Exercise inputs:
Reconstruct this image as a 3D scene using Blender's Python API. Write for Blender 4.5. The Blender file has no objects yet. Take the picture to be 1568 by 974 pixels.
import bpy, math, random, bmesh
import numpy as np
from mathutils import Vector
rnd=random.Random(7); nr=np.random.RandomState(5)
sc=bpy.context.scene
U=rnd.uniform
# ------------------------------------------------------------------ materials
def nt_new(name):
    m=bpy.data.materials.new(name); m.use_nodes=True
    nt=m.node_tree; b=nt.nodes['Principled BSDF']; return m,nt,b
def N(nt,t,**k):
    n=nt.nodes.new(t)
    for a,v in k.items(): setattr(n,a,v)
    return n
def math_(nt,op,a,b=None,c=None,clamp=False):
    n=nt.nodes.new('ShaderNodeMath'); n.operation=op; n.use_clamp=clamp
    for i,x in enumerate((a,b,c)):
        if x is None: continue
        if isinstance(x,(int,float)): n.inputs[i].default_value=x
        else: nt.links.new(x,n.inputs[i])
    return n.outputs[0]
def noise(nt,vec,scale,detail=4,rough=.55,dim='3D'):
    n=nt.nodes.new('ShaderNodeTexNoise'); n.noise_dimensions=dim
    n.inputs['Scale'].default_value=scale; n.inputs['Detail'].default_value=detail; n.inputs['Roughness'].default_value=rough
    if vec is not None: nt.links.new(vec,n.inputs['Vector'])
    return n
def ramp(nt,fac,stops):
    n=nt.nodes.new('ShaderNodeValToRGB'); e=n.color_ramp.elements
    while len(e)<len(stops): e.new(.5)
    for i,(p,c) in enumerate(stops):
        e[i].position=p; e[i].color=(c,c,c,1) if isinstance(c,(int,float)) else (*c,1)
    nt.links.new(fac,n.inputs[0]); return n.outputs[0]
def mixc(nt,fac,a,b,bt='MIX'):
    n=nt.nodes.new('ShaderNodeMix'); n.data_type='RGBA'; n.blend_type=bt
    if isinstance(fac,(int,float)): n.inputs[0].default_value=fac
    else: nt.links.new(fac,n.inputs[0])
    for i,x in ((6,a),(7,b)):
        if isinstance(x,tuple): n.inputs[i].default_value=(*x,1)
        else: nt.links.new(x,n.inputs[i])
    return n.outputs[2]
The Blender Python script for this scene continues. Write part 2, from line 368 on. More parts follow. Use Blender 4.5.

Aim: From the listing above, reproduce all the lines exactly.

Expected answer:
Reconstruct this image as a 3D scene using Blender's Python API. Write for Blender 4.5. The Blender file has no objects yet. Take the picture to be 1568 by 974 pixels.
import bpy, math, random, bmesh
import numpy as np
from mathutils import Vector
rnd=random.Random(7); nr=np.random.RandomState(5)
sc=bpy.context.scene
U=rnd.uniform
# ------------------------------------------------------------------ materials
def nt_new(name):
    m=bpy.data.materials.new(name); m.use_nodes=True
    nt=m.node_tree; b=nt.nodes['Principled BSDF']; return m,nt,b
def N(nt,t,**k):
    n=nt.nodes.new(t)
    for a,v in k.items(): setattr(n,a,v)
    return n
def math_(nt,op,a,b=None,c=None,clamp=False):
    n=nt.nodes.new('ShaderNodeMath'); n.operation=op; n.use_clamp=clamp
    for i,x in enumerate((a,b,c)):
        if x is None: continue
        if isinstance(x,(int,float)): n.inputs[i].default_value=x
        else: nt.links.new(x,n.inputs[i])
    return n.outputs[0]
def noise(nt,vec,scale,detail=4,rough=.55,dim='3D'):
    n=nt.nodes.new('ShaderNodeTexNoise'); n.noise_dimensions=dim
    n.inputs['Scale'].default_value=scale; n.inputs['Detail'].default_value=detail; n.inputs['Roughness'].default_value=rough
    if vec is not None: nt.links.new(vec,n.inputs['Vector'])
    return n
def ramp(nt,fac,stops):
    n=nt.nodes.new('ShaderNodeValToRGB'); e=n.color_ramp.elements
    while len(e)<len(stops): e.new(.5)
    for i,(p,c) in enumerate(stops):
        e[i].position=p; e[i].color=(c,c,c,1) if isinstance(c,(int,float)) else (*c,1)
    nt.links.new(fac,n.inputs[0]); return n.outputs[0]
def mixc(nt,fac,a,b,bt='MIX'):
    n=nt.nodes.new('ShaderNodeMix'); n.data_type='RGBA'; n.blend_type=bt
    if isinstance(fac,(int,float)): n.inputs[0].default_value=fac
    else: nt.links.new(fac,n.inputs[0])
    for i,x in ((6,a),(7,b)):
        if isinstance(x,tuple): n.inputs[i].default_value=(*x,1)
        else: nt.links.new(x,n.inputs[i])
    return n.outputs[2]
The Blender Python script for this scene continues. Write part 2, from line 368 on. More parts follow. Use Blender 4.5.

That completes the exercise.